One of the heartening side plots to the week’s events has been the solidarity displayed by pro-democracy protesters in neighboring Thailand, where the hashtag #รัฐประหาร (coup d’etat) began trending on Monday, appended to messages of condemnation and support. Many Thai social media users, no strangers to the persistent interventions of the military into politics, have taken the liberty of enlisting Myanmar into the ranks of the Milk Tea Alliance, an informal anti-authoritarian movement that unites democrats in Thailand, Taiwan, and Hong Kong. In an age of social media, there is a new potential for different national struggles to cross-fertilize and support one another.

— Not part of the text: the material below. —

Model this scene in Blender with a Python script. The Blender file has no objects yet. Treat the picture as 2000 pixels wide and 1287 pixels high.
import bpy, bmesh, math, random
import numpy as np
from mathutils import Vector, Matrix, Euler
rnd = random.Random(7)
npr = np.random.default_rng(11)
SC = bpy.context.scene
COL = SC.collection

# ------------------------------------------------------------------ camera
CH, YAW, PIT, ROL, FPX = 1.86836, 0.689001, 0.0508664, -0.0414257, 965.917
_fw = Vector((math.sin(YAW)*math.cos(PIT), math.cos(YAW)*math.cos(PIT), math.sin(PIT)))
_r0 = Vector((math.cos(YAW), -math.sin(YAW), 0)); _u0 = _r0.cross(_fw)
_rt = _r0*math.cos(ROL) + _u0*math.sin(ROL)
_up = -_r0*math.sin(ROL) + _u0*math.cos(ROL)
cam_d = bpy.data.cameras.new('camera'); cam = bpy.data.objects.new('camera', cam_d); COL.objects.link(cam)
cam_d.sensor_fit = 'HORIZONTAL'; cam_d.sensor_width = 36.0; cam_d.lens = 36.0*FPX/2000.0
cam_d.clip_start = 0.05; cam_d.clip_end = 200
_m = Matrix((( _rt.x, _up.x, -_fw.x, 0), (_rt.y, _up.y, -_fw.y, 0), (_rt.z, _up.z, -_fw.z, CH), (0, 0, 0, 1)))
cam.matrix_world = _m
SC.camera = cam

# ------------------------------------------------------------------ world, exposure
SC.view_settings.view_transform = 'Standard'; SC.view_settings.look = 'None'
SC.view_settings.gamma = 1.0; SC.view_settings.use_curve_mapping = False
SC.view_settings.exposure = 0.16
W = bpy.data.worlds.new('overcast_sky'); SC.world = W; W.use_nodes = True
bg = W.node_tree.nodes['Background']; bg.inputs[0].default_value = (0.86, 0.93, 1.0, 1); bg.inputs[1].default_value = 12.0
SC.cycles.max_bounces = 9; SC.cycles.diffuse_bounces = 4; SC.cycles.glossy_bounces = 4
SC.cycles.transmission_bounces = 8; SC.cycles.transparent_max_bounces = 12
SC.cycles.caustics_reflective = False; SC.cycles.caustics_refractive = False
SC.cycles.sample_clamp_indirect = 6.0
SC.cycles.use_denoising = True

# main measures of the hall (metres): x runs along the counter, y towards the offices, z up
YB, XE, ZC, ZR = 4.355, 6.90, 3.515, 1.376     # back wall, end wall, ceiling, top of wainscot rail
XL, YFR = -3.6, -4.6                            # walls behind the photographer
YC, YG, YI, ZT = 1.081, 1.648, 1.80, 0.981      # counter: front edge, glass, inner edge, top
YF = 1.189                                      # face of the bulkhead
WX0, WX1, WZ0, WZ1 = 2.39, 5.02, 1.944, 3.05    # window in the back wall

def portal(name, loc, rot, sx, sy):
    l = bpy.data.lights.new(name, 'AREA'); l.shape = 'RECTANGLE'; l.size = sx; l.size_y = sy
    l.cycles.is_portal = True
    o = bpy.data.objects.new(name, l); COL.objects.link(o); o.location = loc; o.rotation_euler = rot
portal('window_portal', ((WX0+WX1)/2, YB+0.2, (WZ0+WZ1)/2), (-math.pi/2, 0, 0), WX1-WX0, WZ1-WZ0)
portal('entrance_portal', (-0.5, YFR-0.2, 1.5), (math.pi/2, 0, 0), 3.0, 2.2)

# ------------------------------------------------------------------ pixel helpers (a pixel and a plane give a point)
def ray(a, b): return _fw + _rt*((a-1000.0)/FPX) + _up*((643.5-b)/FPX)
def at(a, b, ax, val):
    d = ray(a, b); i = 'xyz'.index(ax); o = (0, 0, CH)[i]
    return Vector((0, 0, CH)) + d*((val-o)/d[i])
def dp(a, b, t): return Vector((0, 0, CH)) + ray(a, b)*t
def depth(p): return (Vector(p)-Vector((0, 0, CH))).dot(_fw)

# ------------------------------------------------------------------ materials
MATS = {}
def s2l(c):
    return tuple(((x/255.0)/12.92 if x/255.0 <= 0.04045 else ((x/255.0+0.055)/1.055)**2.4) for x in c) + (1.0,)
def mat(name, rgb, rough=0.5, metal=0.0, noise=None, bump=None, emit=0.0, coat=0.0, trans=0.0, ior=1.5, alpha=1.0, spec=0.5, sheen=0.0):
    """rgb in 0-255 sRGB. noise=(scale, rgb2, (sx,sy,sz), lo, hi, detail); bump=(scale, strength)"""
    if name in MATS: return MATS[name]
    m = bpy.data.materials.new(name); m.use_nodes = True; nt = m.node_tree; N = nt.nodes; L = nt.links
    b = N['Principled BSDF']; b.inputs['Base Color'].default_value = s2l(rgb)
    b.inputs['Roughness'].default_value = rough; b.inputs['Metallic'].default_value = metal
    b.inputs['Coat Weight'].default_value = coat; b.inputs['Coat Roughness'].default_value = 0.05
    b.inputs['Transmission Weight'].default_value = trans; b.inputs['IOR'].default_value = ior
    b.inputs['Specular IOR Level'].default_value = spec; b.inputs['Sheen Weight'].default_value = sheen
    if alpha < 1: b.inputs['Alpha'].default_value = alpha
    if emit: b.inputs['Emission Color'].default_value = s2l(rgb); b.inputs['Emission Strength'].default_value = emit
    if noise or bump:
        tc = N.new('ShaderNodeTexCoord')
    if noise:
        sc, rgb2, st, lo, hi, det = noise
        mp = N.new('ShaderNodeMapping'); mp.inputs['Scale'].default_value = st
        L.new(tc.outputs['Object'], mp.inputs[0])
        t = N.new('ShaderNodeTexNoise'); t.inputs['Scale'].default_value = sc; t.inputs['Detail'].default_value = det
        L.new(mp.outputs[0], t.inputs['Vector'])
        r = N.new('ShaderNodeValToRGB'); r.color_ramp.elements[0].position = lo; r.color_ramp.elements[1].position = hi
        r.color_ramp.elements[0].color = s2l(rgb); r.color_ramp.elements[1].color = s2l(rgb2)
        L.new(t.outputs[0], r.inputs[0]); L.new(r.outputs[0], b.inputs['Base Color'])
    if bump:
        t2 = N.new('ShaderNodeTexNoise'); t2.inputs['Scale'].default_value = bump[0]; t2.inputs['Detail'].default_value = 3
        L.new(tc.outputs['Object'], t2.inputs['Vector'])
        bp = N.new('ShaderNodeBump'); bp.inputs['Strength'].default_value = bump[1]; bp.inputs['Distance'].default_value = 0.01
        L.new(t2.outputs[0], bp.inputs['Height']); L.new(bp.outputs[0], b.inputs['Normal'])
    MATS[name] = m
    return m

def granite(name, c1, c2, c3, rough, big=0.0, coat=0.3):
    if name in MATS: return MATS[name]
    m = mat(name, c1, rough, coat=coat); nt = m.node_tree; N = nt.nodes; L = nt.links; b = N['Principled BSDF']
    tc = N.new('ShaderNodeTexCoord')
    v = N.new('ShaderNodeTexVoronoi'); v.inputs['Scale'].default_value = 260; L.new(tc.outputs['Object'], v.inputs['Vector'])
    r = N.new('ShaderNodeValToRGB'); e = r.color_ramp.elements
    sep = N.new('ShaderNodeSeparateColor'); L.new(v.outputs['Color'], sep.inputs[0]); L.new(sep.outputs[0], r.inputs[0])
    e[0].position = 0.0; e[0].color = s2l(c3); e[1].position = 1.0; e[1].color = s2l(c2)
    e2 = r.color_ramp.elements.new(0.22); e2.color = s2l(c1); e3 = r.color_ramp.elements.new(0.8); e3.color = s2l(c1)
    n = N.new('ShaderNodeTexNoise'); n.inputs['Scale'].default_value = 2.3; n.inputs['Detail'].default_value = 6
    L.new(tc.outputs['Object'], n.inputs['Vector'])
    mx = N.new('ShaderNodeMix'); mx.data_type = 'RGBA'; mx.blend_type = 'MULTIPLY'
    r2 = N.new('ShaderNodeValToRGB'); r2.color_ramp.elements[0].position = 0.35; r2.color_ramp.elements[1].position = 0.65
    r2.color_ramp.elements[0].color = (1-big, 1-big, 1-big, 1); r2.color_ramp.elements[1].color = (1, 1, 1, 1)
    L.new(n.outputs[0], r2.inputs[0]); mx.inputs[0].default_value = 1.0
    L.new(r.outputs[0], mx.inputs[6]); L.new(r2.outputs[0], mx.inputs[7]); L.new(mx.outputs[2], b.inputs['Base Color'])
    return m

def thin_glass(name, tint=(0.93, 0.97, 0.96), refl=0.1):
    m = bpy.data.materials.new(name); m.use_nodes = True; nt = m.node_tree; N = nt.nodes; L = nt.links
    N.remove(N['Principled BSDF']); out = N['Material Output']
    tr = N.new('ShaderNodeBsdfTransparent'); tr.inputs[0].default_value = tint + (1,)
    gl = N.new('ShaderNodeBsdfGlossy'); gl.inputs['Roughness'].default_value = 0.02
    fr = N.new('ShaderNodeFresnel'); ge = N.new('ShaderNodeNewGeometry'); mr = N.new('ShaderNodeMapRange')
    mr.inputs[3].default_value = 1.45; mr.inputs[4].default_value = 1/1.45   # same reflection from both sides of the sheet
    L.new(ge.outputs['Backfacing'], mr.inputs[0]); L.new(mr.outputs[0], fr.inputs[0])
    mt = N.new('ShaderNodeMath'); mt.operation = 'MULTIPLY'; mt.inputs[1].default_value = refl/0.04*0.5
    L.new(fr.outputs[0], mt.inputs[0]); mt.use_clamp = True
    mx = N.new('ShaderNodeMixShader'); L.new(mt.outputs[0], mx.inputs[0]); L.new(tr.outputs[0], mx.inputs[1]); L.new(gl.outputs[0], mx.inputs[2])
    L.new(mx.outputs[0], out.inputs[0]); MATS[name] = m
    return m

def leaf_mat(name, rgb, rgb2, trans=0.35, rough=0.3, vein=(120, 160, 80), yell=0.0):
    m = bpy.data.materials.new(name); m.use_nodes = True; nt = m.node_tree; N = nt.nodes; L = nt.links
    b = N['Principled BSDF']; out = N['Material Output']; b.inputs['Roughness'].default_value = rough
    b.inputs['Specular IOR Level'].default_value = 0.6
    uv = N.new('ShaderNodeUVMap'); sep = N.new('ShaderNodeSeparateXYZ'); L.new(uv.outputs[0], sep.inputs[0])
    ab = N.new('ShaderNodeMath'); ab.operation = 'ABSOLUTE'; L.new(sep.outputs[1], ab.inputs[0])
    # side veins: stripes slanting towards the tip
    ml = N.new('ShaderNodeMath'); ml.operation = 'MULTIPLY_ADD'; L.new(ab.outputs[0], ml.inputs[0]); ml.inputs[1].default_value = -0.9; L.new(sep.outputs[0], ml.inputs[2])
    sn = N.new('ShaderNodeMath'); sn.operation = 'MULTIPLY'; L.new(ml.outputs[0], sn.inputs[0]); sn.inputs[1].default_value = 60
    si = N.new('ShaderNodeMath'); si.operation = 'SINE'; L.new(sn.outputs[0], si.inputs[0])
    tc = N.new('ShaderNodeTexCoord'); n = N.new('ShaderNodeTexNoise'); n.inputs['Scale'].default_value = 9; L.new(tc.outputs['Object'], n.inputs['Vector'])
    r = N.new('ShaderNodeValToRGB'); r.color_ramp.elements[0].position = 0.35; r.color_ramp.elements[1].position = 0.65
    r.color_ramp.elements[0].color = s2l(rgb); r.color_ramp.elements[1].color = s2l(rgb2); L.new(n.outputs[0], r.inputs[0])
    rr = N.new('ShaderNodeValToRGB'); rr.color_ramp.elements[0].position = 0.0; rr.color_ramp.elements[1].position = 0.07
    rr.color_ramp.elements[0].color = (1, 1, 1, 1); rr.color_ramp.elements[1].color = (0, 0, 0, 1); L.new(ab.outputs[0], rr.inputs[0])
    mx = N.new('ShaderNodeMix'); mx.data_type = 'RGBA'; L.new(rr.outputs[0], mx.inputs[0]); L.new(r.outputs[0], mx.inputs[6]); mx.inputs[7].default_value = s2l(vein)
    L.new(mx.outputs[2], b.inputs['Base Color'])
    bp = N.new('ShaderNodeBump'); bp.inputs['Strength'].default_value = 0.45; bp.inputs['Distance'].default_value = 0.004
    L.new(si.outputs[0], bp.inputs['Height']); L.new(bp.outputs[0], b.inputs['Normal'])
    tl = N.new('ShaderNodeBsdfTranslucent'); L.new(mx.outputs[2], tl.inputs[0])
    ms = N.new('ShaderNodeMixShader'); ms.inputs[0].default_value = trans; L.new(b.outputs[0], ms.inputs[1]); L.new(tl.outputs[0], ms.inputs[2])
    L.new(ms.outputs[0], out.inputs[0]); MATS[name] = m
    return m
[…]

Another issue that bears watching is the impact of the military takeover on Myanmar’s tangled web of ethnic conflicts. In many ways, the struggle between the generals and Aung San Suu Kyi has been orthogonal to the broader struggle to build a nation inclusive of the country’s various ethnic minority peoples – the font of the conflicts that have plagued the country since its independence in 1948.

At this stage it is difficult to say what impact the government will have on ethnic relations. Suffice to say, the return to de jure power of the military, the spearhead of the central state’s attempts to subordinate the country’s ethnically diverse periphery to its ethnic Burman-dominated center, can only further inflame the situation in Myanmar’s many conflict regions.